Poetry
Art and Artists Book Club: Frank O'Hara, a Poet Among Painters
On the evening of April 30th, to celebrate and conclude National Poetry Month, Art and Artists Book Club readers gathered for a special poetry edition dedicated to Frank O’Hara, who was known in his lifetime as being a “poet among painters.”
Twenty readers joined us, from New York City’s boroughs to South Korea, as we read out loud, interpreted and reflected on the poems, the poet, and poetry’s relationship to painting. We read and shared thoughts on "Having a Coke With You" (1960), "Adieu to Norman", "Bon Jour to Joan and Jean-Paul" (1964), and "Why I Am Not A Painter" (1956).

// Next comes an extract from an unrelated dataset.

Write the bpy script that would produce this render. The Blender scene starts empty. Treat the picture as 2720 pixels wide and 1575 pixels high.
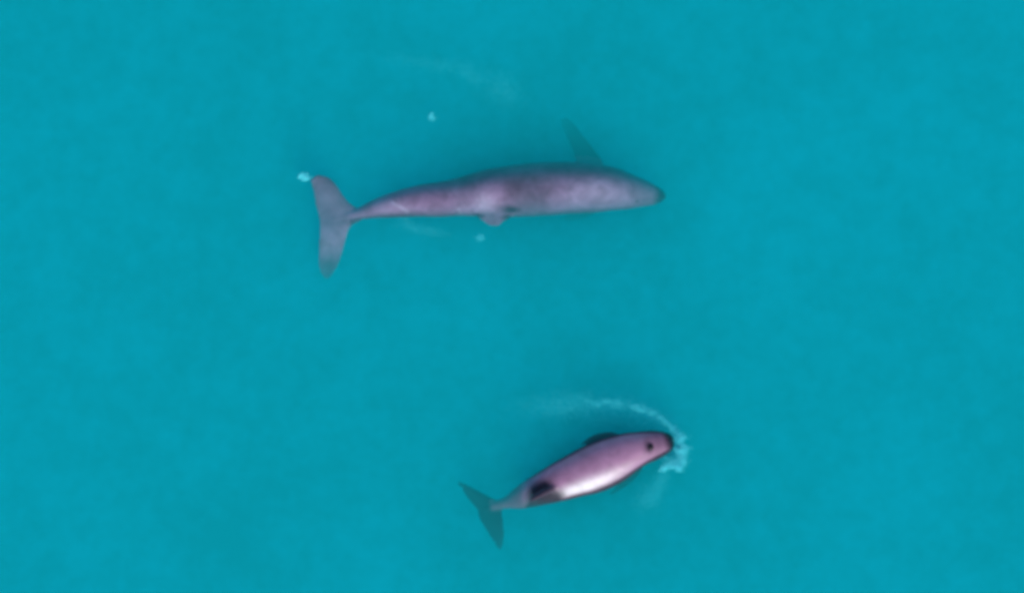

Before launching into the poems, we set the scene a bit: describing the intertwined artistic world that Frank’s poetry was written in, and how the New York School was both a cultural period that began at the start of the 1950s to the 1970s, and also a geographical space that included the Lower East Side, Greenwich Village, Chelsea and SoHo—where painters attended poetry readings and the poets visited the artists' studios. The commingling community strived to learn from each other, gather inspiration, debate, and even gossip.

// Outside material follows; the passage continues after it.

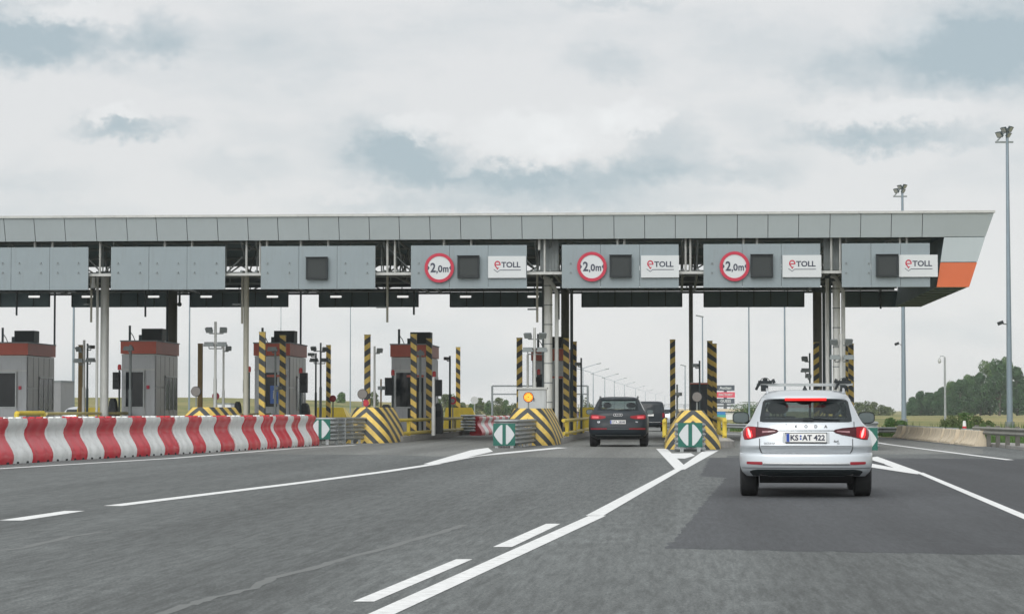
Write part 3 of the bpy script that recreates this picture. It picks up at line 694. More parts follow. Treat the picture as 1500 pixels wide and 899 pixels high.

By the time of his untimely death at the age of 40 in 1966, Frank O'Hara was more or less the axis around which the painters and poets of the New York School seemed to orbit. Because of his many friendships, and his influential post as a curator at the Museum of Modern Art, he provided connections between poets, such as Kenneth Koch and Bill Berkson, with painters such as Jane Freilicher, Alex Katz, Fairfield Porter, and Larry Rivers (who was O'Hara's lover).

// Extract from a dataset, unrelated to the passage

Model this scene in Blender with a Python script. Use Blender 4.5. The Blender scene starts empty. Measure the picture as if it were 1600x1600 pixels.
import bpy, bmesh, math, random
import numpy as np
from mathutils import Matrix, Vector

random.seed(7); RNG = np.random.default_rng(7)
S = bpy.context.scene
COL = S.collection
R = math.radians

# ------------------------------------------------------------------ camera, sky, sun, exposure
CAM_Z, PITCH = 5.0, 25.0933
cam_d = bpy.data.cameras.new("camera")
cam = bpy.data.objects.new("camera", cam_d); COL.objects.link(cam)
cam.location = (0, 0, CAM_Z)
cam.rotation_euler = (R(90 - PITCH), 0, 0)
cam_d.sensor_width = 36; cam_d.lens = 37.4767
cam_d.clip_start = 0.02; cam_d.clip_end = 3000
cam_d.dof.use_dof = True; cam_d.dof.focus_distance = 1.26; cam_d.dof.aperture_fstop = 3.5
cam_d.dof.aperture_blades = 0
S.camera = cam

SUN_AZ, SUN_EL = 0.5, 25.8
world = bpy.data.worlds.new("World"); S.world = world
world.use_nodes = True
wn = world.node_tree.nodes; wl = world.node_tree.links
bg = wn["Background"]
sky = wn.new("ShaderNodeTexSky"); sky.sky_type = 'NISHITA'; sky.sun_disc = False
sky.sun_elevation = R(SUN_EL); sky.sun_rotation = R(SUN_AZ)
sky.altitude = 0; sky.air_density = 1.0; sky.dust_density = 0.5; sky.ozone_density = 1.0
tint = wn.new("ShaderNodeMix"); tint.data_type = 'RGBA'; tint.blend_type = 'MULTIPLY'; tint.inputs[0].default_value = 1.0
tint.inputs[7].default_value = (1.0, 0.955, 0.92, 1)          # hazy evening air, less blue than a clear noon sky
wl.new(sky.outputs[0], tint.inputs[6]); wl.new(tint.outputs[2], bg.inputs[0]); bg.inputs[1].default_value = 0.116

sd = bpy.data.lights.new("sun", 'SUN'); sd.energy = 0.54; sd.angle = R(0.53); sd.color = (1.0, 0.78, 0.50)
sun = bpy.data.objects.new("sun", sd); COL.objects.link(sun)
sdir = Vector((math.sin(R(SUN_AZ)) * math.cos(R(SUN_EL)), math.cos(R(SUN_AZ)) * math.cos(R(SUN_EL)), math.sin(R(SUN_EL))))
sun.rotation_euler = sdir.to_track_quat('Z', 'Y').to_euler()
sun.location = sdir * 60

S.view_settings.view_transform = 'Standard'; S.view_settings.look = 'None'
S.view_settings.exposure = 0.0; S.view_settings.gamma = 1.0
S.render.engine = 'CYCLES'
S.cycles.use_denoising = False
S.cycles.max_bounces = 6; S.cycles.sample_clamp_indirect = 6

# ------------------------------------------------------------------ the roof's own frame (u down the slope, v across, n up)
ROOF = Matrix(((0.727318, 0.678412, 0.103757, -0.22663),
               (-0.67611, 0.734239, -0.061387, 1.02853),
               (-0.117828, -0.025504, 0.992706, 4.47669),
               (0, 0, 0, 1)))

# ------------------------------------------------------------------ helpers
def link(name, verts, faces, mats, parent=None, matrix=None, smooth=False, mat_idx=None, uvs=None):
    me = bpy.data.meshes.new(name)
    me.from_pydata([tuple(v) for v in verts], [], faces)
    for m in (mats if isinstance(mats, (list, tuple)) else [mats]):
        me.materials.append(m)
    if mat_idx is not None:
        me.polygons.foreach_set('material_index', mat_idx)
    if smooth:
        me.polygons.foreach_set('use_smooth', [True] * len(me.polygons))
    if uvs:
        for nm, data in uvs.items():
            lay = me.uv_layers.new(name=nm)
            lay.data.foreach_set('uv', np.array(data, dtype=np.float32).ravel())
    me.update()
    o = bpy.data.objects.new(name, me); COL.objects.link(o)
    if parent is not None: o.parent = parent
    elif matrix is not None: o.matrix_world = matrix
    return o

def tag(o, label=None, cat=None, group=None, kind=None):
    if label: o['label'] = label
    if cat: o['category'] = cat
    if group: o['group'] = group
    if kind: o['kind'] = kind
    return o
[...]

We also closely looked at a beautiful and seminal four-volume painting and poetry artists book published by Tiber Press in 1960, that is part of the Print Collection.
Tiber Press specialized in dynamic screenprints by the Abstract Expressionists and was located in Greenwich Village. The master printers, Floriano Vecchi and Richard Miller, presented this idea of collaboration to the poets and painters in order to highlight some relationship between their work.
In a review from Fairfield Porter, he said that these volumes, to his knowledge, mark the first time in which there was an American book-form collaboration between painters and poets as extensive and ambitious as the one we see here. Each artist was asked to make five screenprints, including one for the cover, one for the title page and three within the poems. The edition was limited to two hundred numbered copies, signed by the poets and painters. Each book consists of forty pages, and all four volumes are boxed together.
Remarkably, the Photography Collection has many photographic prints and negatives from Walter Silver who documented intimate behind-the-scenes encounters at Tiber Press between the artists, poets, and publishers, as they worked as both collaborators and friends.
For those interested in the photographs, there are others from Walter Silver and of the New York School artists in the Digital Collections!
During the evening, participants enjoyed thinking about the connection between poetry and painting, art and love and friendship, as well as simply listening to each other read the verses out loud—with the tones and inflections of the words and formatting being heard. One suggestion for future book club sessions was more poetry! We’re excited to delve deeper. With more reading out loud!